:: What the exercise asks ::
Drop every picture, then transcribe the remaining data exactly.
______________________________
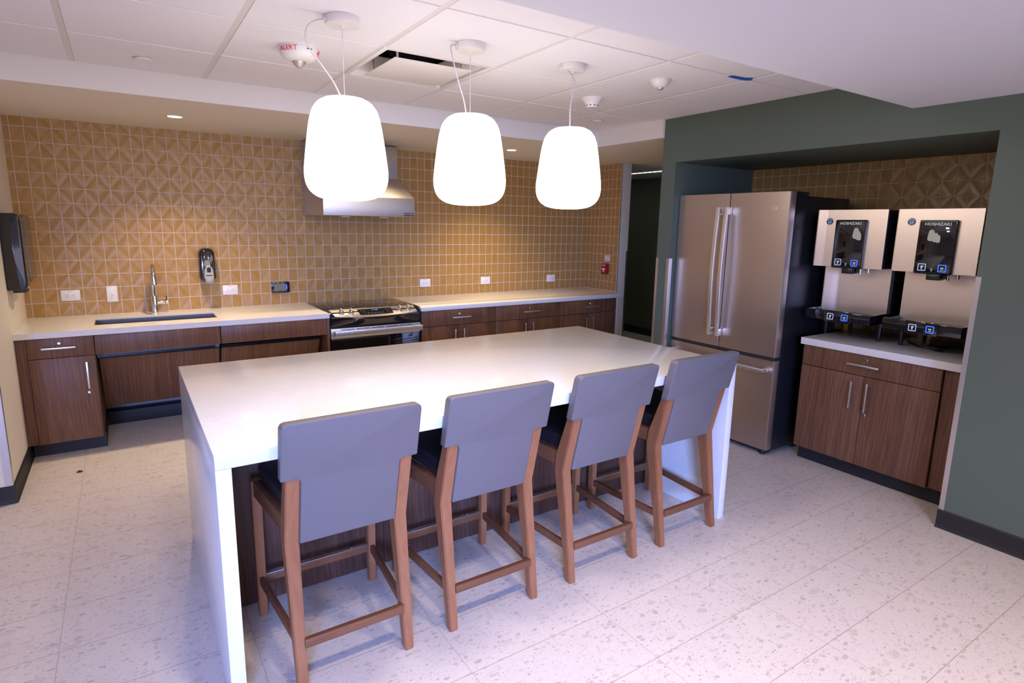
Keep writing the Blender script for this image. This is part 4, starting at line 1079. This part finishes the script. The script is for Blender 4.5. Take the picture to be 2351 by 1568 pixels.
b = B(); b.box(6.075, 6.125, -1.9, 2.6, 2.208, 2.2195, bev=0.001); obj('housing', b, M['white_plastic'], o)
b = B(); b.box(6.083, 6.117, -1.88, 2.58, 2.2055, 2.2085); obj('diffuser', b, M['led'], o)
b = B(); b.prism([(0.258, -1.045), (0.284, -1.048), (0.290, -1.036), (0.276, -1.022), (0.268, -1.020)], 'z', 0.0, 0.006, bev=0.001)
tag(obj('floor_chip', b, M['black']), 'tiny black chip of debris on the floor before the left corner cabinet', 'debris')

# ------------------------------------------------------------------ lights
def light(name, typ, loc, energy, col, rot=None, **kw):
    l = bpy.data.lights.new(name, typ); l.energy = energy; l.color = col
    for k_, v in kw.items(): setattr(l, k_, v)
    o = bpy.data.objects.new(name, l); COL.objects.link(o); o.location = loc
    if rot is not None: o.rotation_euler = rot
    return o
def aim(o, t):
    o.rotation_euler = (Vector(t)-o.location).to_track_quat('-Z', 'Y').to_euler()
for x, y, _ in DL:
    light('downlight_lamp', 'SPOT', (x, y, ZS-0.012), 86, (1.0, 0.78, 0.52), (0, 0, 0), spot_size=math.radians(112), spot_blend=0.9, shadow_soft_size=0.04)
w = light('window_daylight', 'AREA', (-0.55, -8.3, 1.5), 64, (0.22, 0.37, 1.0), shape='RECTANGLE', size=1.5, size_y=1.3, spread=math.radians(52)); aim(w, (1.9, -3.5, 0.0))
for x in (1.02, 1.68):
    light('grid_ceiling_lamp', 'AREA', (x, -3.44, ZC-0.02), 10, (1.0, 0.86, 0.80), (0, 0, 0), shape='SQUARE', size=0.2)
for x, y in ((1.25, -4.5), (2.05, -4.45), (3.0, -5.1), (0.9, -6.6), (2.7, -6.8)):
    light('room_downlight_lamp', 'SPOT', (x, y, ZB-0.01), 72, (1.0, 0.82, 0.70), (0, 0, 0), spot_size=math.radians(116), spot_blend=0.8, shadow_soft_size=0.08)
wd = bpy.data.worlds.new('World'); S.world = wd; wd.use_nodes = True
bg = wd.node_tree.nodes['Background']; bg.inputs[0].default_value = (0.68, 0.66, 0.92, 1); bg.inputs[1].default_value = 2.7

# ------------------------------------------------------------------ camera
cam = bpy.data.cameras.new('camera'); co = bpy.data.objects.new('camera', cam); COL.objects.link(co)
yaw, pit, rol = (math.radians(a) for a in (33.11947, -10.40074, 0.98049))
fw = Vector((math.sin(yaw)*math.cos(pit), math.cos(yaw)*math.cos(pit), math.sin(pit)))
rt = Vector((math.cos(yaw), -math.sin(yaw), 0)); upv = rt.cross(fw)
r2 = math.cos(rol)*rt+math.sin(rol)*upv; u2 = -math.sin(rol)*rt+math.cos(rol)*upv
m = Matrix((r2, u2, -fw)).transposed().to_4x4(); m.translation = (0.61196, -5.30523, 1.54679)
co.matrix_world = m
cam.sensor_fit = 'HORIZONTAL'; cam.sensor_width = 36.0; cam.lens = 36.0*1343.4667/2351
cam.shift_x = 14.507/2351; cam.shift_y = -21.481/2351
cam.clip_start = 0.05; cam.clip_end = 60
S.camera = co
S.view_settings.view_transform = 'Standard'; S.view_settings.look = 'None'
S.view_settings.exposure = 0.20; S.view_settings.gamma = 1.0; S.view_settings.use_curve_mapping = False
S.cycles.use_denoising = True
S.cycles.max_bounces = 8; S.cycles.diffuse_bounces = 5; S.cycles.glossy_bounces = 4; S.cycles.transparent_max_bounces = 8
S.cycles.sample_clamp_indirect = 6.0; S.cycles.caustics_reflective = False; S.cycles.caustics_refractive = False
______________________________
:: Task result ::
Keep writing the Blender script for this image. This is part 4, starting at line 1079. This part finishes the script. The script is for Blender 4.5. Take the picture to be 2351 by 1568 pixels.
b = B(); b.box(6.075, 6.125, -1.9, 2.6, 2.208, 2.2195, bev=0.001); obj('housing', b, M['white_plastic'], o)
b = B(); b.box(6.083, 6.117, -1.88, 2.58, 2.2055, 2.2085); obj('diffuser', b, M['led'], o)
b = B(); b.prism([(0.258, -1.045), (0.284, -1.048), (0.290, -1.036), (0.276, -1.022), (0.268, -1.020)], 'z', 0.0, 0.006, bev=0.001)
tag(obj('floor_chip', b, M['black']), 'tiny black chip of debris on the floor before the left corner cabinet', 'debris')

# ------------------------------------------------------------------ lights
def light(name, typ, loc, energy, col, rot=None, **kw):
    l = bpy.data.lights.new(name, typ); l.energy = energy; l.color = col
    for k_, v in kw.items(): setattr(l, k_, v)
    o = bpy.data.objects.new(name, l); COL.objects.link(o); o.location = loc
    if rot is not None: o.rotation_euler = rot
    return o
def aim(o, t):
    o.rotation_euler = (Vector(t)-o.location).to_track_quat('-Z', 'Y').to_euler()
for x, y, _ in DL:
    light('downlight_lamp', 'SPOT', (x, y, ZS-0.012), 86, (1.0, 0.78, 0.52), (0, 0, 0), spot_size=math.radians(112), spot_blend=0.9, shadow_soft_size=0.04)
w = light('window_daylight', 'AREA', (-0.55, -8.3, 1.5), 64, (0.22, 0.37, 1.0), shape='RECTANGLE', size=1.5, size_y=1.3, spread=math.radians(52)); aim(w, (1.9, -3.5, 0.0))
for x in (1.02, 1.68):
    light('grid_ceiling_lamp', 'AREA', (x, -3.44, ZC-0.02), 10, (1.0, 0.86, 0.80), (0, 0, 0), shape='SQUARE', size=0.2)
for x, y in ((1.25, -4.5), (2.05, -4.45), (3.0, -5.1), (0.9, -6.6), (2.7, -6.8)):
    light('room_downlight_lamp', 'SPOT', (x, y, ZB-0.01), 72, (1.0, 0.82, 0.70), (0, 0, 0), spot_size=math.radians(116), spot_blend=0.8, shadow_soft_size=0.08)
wd = bpy.data.worlds.new('World'); S.world = wd; wd.use_nodes = True
bg = wd.node_tree.nodes['Background']; bg.inputs[0].default_value = (0.68, 0.66, 0.92, 1); bg.inputs[1].default_value = 2.7

# ------------------------------------------------------------------ camera
cam = bpy.data.cameras.new('camera'); co = bpy.data.objects.new('camera', cam); COL.objects.link(co)
yaw, pit, rol = (math.radians(a) for a in (33.11947, -10.40074, 0.98049))
fw = Vector((math.sin(yaw)*math.cos(pit), math.cos(yaw)*math.cos(pit), math.sin(pit)))
rt = Vector((math.cos(yaw), -math.sin(yaw), 0)); upv = rt.cross(fw)
r2 = math.cos(rol)*rt+math.sin(rol)*upv; u2 = -math.sin(rol)*rt+math.cos(rol)*upv
m = Matrix((r2, u2, -fw)).transposed().to_4x4(); m.translation = (0.61196, -5.30523, 1.54679)
co.matrix_world = m
cam.sensor_fit = 'HORIZONTAL'; cam.sensor_width = 36.0; cam.lens = 36.0*1343.4667/2351
cam.shift_x = 14.507/2351; cam.shift_y = -21.481/2351
cam.clip_start = 0.05; cam.clip_end = 60
S.camera = co
S.view_settings.view_transform = 'Standard'; S.view_settings.look = 'None'
S.view_settings.exposure = 0.20; S.view_settings.gamma = 1.0; S.view_settings.use_curve_mapping = False
S.cycles.use_denoising = True
S.cycles.max_bounces = 8; S.cycles.diffuse_bounces = 5; S.cycles.glossy_bounces = 4; S.cycles.transparent_max_bounces = 8
S.cycles.sample_clamp_indirect = 6.0; S.cycles.caustics_reflective = False; S.cycles.caustics_refractive = False